O documentarista Daniel Leão fez parte do grupo de pesquisa O Sentido do Público na Arte, que visitou Juazeiro do Norte, Crato e o entorno em maio de 2014. Eles realizaram visitas de campo e um encontro em colaboração com organizações e indivíduos locais – artistas, artesãos, mestres de reisado, poetas e pesquisadores da região. Neste ensaio visual, Daniel cria uma montagem poética de suas impressões e uma homenagem à região e às pessoas encontradas. O vídeo dura aproximadamente dez minutos. Agradecimentos a todos os envolvidos e especialmente Pablo Lerner, pela música.

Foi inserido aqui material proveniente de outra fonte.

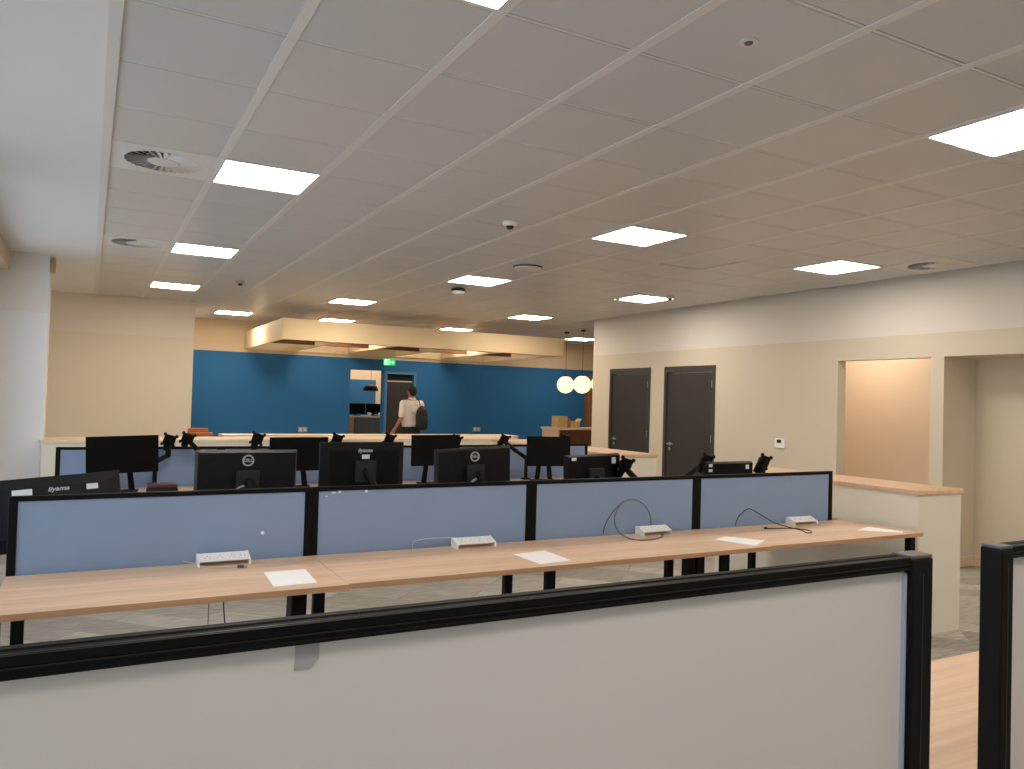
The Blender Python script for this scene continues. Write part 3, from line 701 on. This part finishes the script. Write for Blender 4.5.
# ------------------------------------------------------------------ raft, exit sign, pendants, sockets
t = thing('ceiling_raft', 'large cream box raft with open wooden coffers hanging before blue wall', 'raft', (2.585, 12.25, 0))
Lx, Ly, za, zb_ = 5.10, 3.34, H+.862, H+1.188
for (nm, *bxs) in (('front_fascia', 0, Lx, 0, .03), ('back_fascia', 0, Lx, Ly-.03, Ly), ('side_fascia', 0, .03, .03, Ly-.03), ('side_fascia', Lx-.03, Lx, .03, Ly-.03)):
    B(nm, M_raft, t, (*bxs, za, zb_))
for (a, b_) in ((.031, .045),): B('front_lining', M_raftin, t, (.03, Lx-.03, a, b_, za+.02, zb_-.01))
for k in range(1, 5):
    x = Lx*k/5; B('cross_beam', M_raft, t, (x-.02, x+.02, .045, Ly-.03, za+.03, zb_-.02))
for k, y in enumerate((1.0, 2.0)):
    B('long_beam', M_raftin, t, (.03, Lx-.03, y-.02, y+.02, za+.06, zb_-.03))
for (x, y) in ((.2, .2), (Lx-.2, .2), (.2, Ly-.2), (Lx-.2, Ly-.2), (Lx/2, .2)):
    b = bmesh.new(); tube(b, [(x, y, zb_-.1), (x, y, CZ)], .002, 6); obj('hanger_wire', b, M_silver, t)

t = thing('exit_sign', 'lit green exit sign with running figure and arrow over opening', 'exit sign', (5.50, YB-.06, H+.75))
t.scale = (.86, 1, .86)
B('box', M_green, t, (-.14, .14, 0, .059, -.075, .075))
B('picture_panel', M_signw, t, (-.135, .0, -.002, -.0005, -.068, .068))
b = bmesh.new()
tube(b, [(-.07, -.004, .015), (-.075, -.004, -.015)], .009, 6); tube(b, [(-.075, -.004, -.015), (-.055, -.004, -.035), (-.06, -.004, -.055)], .006, 6)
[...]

pelo menino que pastoreia carros em frente ao aeroporto e sonha ser policial, pelas lascas de madeira de assaré, pela tinta nas mãos de stênio, pela dança vermelha amarela e espelhada da terreirada, pela voz do poeta cordelista, pelo hambúrguer preparado pela menina rainha do reisado, pelo homem que imita pássaros no mercado público, pelo padre italiano contra o mst e a favor das ligas camponesas, pela pedra das ligas camponesas, pelas crianças titubeando pai-nossos, pelas pétalas de rosa recolhidas sobre a lápide do padim e entregues à última católica da igreja, pela música nordestina do argentino que vive na bulgária, pela comida comida em pé aos pés de padre cícero e de meninos soltando pipa numa cozinha com varal, pelos bacamarteiros que nos esperaram pra brincar, por me lembrarem corisco na terra do sol, pelos olhos amigos cheios d’água, pelas ruas cheias de moto, pelo café sem açúcar, pela menina que usa all star e ouve smiths, pelo cara que faz pífanos e tem o olhar fundo e o coração partido, pela sala sagrada de s. gonçalo, pelos palavrões de padim quando soube da chegada de lampião a juazeiro, pelas mesas fartas, pelos analfabetos à mesa dos doutores, pela maria do horto, pelo ônibus lotado, pelo ônibus vazio que lembra kieslowski, pelo compartrilhar, pelo pavão, por não haver crise na cultura, pelas noites em claro, pelas memórias dos esquecidos, pelo carinho e boa disposição, pelos céus do cariri, pela carteira amarela, pela asa branca da menina de seis anos, pelas conversas de coração, eu sou todo agradecimento a vocês.